En période de baisse des taux, un droit au remboursement anticipé pourrait engendrer une spirale : plus le gain potentiel de l’emprunteur est élevé, plus les remboursements anticipés seront nombreux, et plus important sera le coût pour (la clientèle de) la banque en résultant. Un « bank tank », sorte de « bank run » inversé, où tous les clients rembourseraient anticipativement et concomitamment leurs crédits, pourrait entraîner des conséquences tout à fait néfastes pour les banques et pour l’économie en général. Bien que les mesures instaurées par la loi relative au financement des PME puissent paraître équitable à première vue (au niveau microéconomique), elles pourraient entrainer des conséquences perverses (au niveau macroéconomique).
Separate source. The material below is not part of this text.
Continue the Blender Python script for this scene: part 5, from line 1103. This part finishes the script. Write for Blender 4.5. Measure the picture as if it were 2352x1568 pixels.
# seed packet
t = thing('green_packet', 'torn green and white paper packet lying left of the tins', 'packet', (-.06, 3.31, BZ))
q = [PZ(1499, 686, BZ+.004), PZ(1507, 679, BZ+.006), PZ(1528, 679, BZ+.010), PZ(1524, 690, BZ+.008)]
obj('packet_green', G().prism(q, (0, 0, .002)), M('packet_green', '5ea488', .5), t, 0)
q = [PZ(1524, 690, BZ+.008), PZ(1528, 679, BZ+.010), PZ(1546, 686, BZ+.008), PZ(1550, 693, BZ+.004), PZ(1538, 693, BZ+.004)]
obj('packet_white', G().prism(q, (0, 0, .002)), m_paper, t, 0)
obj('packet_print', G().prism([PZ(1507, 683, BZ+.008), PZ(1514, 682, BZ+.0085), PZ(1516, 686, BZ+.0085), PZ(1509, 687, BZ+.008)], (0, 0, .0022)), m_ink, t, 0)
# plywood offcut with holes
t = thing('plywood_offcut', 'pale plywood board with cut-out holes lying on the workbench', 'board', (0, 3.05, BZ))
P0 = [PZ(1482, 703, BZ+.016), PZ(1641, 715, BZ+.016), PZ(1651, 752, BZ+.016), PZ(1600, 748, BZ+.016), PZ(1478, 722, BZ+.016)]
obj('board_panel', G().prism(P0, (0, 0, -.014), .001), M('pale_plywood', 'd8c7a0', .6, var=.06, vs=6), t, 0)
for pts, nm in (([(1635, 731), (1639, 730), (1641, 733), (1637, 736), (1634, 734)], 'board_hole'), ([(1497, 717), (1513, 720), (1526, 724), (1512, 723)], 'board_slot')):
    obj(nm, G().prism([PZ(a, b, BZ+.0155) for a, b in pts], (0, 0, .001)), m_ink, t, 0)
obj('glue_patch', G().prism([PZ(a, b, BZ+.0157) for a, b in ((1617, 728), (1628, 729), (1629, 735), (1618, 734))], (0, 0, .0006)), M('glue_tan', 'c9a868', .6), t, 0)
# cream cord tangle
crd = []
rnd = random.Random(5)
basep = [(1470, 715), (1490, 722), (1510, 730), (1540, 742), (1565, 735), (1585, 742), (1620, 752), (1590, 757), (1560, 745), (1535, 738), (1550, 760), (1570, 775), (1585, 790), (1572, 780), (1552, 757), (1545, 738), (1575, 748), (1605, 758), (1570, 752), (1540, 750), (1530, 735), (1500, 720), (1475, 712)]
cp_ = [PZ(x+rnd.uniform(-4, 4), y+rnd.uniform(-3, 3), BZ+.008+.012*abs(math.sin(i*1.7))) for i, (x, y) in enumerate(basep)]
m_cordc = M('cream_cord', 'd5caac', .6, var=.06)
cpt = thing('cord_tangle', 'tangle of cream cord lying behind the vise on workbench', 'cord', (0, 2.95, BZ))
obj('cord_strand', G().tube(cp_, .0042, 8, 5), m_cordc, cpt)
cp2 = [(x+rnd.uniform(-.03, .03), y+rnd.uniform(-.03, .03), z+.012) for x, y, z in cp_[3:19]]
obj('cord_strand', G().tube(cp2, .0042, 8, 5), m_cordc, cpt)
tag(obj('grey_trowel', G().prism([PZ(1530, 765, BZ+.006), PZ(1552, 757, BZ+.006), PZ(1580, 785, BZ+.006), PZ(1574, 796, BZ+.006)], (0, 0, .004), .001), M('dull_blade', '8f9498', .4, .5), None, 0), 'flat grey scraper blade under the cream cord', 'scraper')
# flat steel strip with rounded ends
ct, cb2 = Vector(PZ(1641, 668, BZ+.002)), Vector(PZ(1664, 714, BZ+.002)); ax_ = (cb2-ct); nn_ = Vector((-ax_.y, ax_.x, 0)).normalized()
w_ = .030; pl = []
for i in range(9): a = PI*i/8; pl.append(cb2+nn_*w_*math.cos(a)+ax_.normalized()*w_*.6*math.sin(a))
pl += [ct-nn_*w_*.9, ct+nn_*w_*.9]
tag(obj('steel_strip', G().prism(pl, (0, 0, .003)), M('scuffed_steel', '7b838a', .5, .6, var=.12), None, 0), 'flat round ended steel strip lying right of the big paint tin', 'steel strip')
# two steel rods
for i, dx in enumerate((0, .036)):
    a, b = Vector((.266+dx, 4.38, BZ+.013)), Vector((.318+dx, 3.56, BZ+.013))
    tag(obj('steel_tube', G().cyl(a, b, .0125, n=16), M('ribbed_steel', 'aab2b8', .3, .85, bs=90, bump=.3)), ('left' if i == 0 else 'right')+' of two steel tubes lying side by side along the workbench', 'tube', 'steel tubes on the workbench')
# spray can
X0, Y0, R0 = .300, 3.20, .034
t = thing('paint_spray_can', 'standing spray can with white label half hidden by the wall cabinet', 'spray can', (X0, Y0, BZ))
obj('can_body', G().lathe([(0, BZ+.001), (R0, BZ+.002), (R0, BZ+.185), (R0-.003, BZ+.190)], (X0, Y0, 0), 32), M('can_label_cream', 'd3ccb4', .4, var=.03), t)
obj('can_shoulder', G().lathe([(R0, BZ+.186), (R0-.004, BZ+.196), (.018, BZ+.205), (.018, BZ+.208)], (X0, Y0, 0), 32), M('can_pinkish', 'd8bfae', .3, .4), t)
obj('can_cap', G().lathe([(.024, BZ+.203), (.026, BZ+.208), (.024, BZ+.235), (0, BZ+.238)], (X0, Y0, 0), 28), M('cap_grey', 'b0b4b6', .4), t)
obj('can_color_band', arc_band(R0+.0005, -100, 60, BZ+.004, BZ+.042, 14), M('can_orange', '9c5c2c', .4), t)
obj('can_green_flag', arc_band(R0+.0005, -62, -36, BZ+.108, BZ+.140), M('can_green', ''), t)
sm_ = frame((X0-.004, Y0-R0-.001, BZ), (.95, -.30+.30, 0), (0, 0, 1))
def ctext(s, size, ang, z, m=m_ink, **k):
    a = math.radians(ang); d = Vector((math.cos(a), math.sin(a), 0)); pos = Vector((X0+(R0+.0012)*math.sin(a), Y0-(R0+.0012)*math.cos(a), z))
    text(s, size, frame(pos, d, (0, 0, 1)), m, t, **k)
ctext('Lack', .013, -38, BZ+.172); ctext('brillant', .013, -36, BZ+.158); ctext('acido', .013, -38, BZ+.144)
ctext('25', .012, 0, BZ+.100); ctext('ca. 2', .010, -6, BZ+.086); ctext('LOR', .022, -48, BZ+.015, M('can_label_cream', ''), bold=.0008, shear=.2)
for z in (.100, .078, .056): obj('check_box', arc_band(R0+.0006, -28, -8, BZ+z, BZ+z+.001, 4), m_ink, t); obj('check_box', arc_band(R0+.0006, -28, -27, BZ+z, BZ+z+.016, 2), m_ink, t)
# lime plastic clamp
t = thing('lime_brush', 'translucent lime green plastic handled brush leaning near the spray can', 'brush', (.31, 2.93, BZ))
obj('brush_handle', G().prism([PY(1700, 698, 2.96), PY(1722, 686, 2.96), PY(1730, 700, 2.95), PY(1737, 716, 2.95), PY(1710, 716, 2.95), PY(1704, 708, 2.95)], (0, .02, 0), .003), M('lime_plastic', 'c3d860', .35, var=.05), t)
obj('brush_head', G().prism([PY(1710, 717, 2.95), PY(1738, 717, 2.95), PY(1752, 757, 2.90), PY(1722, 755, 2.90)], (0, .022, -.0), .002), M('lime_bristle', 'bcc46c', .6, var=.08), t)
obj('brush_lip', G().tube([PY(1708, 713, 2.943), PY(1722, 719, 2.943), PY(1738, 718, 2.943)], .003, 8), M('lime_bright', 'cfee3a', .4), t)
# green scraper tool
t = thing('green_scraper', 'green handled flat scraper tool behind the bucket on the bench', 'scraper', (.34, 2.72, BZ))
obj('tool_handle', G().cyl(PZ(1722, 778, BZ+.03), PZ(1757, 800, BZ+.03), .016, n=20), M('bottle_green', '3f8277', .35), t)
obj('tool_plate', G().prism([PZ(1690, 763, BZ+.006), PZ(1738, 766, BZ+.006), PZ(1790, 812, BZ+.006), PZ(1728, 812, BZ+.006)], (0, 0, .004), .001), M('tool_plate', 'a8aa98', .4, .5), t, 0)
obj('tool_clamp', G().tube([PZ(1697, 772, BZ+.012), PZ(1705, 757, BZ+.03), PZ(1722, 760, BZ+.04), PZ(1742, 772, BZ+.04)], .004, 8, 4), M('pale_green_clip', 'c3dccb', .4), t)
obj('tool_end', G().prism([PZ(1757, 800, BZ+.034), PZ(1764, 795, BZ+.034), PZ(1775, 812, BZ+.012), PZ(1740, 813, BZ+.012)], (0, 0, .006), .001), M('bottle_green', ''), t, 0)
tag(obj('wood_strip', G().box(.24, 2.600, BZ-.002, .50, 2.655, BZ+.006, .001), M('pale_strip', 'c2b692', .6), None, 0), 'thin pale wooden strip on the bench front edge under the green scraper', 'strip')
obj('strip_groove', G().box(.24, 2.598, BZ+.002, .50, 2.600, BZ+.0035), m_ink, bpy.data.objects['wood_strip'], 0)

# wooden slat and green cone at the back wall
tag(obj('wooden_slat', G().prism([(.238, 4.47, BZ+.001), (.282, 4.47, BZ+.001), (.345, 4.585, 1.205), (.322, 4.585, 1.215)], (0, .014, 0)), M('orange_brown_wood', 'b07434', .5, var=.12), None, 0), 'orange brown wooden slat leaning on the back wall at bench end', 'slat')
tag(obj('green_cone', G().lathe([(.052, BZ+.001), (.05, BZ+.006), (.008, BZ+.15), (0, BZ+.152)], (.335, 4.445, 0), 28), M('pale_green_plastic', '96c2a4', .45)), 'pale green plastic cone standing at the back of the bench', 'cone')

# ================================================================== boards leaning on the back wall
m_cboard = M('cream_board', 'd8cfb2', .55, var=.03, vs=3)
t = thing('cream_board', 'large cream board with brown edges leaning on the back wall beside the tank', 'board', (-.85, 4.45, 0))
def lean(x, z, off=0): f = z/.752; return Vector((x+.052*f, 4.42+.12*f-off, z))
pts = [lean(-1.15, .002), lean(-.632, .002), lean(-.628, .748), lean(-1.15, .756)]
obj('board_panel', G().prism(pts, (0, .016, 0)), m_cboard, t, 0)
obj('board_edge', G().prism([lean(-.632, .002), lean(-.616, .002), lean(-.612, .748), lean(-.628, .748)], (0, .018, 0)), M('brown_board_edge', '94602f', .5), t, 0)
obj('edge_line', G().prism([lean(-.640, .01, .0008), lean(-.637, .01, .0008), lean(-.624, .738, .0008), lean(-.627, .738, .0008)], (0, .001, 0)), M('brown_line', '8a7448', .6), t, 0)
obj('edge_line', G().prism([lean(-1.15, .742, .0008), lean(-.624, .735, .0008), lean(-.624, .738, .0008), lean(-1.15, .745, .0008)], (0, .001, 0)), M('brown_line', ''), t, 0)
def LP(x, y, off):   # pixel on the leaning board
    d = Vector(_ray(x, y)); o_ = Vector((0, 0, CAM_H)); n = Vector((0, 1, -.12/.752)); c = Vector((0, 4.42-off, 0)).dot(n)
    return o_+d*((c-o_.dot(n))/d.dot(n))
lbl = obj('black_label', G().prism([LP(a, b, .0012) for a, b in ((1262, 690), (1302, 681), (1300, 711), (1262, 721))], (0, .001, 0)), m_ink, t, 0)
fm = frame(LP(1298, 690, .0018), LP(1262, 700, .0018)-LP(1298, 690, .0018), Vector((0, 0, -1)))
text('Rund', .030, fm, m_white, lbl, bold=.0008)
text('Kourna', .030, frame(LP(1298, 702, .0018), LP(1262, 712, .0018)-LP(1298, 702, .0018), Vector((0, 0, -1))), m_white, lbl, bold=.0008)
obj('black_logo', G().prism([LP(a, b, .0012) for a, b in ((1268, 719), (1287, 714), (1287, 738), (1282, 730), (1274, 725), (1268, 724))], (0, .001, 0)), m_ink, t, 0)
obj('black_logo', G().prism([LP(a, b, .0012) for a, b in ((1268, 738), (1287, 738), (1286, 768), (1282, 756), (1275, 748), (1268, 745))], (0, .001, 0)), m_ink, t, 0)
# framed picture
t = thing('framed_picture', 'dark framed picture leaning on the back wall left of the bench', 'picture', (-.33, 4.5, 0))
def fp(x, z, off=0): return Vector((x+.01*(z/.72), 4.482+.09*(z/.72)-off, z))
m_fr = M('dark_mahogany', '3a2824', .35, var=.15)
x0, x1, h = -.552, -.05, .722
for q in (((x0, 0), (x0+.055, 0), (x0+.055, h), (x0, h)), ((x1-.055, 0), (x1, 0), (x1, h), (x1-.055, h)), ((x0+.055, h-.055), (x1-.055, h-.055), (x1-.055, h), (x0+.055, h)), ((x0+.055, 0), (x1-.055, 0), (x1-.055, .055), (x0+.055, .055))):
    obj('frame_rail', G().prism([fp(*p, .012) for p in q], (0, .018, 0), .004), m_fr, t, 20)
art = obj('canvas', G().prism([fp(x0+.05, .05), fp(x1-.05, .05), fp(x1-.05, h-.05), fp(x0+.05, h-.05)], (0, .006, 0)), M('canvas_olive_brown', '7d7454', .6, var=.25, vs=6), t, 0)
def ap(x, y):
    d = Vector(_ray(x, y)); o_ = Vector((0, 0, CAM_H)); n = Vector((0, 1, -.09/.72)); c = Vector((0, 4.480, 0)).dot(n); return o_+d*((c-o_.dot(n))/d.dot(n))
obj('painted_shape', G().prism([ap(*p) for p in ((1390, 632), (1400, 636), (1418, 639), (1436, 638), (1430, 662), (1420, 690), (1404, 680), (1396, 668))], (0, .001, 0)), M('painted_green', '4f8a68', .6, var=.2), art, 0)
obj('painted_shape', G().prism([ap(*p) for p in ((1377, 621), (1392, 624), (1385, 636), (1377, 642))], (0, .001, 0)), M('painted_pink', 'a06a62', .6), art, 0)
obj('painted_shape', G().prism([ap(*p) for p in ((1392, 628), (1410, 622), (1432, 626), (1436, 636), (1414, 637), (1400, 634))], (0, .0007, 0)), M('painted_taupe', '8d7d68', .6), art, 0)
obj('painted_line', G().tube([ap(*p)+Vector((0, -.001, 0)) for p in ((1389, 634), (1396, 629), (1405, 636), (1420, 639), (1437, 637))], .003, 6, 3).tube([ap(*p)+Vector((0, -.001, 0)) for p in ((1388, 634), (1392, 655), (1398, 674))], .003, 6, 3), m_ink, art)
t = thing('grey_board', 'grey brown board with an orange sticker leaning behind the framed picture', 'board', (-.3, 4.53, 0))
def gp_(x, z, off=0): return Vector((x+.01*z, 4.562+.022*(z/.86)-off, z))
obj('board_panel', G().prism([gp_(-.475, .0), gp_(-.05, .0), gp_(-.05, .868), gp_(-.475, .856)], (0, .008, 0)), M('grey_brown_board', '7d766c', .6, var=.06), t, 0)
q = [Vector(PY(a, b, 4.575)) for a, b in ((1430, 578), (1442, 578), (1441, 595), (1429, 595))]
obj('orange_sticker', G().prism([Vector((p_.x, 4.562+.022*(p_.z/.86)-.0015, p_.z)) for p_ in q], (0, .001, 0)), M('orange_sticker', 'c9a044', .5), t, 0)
Si le droit au remboursement anticipé est maintenu à l’avenir, il conviendrait d’introduire une formule tenant compte du coût réel causé par le remboursement anticipé en vue de pouvoir responsabiliser l’emprunteur individuel par rapport à ses engagements financiers souscrits à longue durée et d’éviter un exercice excessif du droit de remboursement anticipé. Si un emprunteur décide de faire usage de son droit de remboursement anticipé, il paraît en effet souhaitable (d’un point de vue macroéconomique) qu’il assume, au moins à concurrence d’un certain pourcentage, le coût qui en résulte.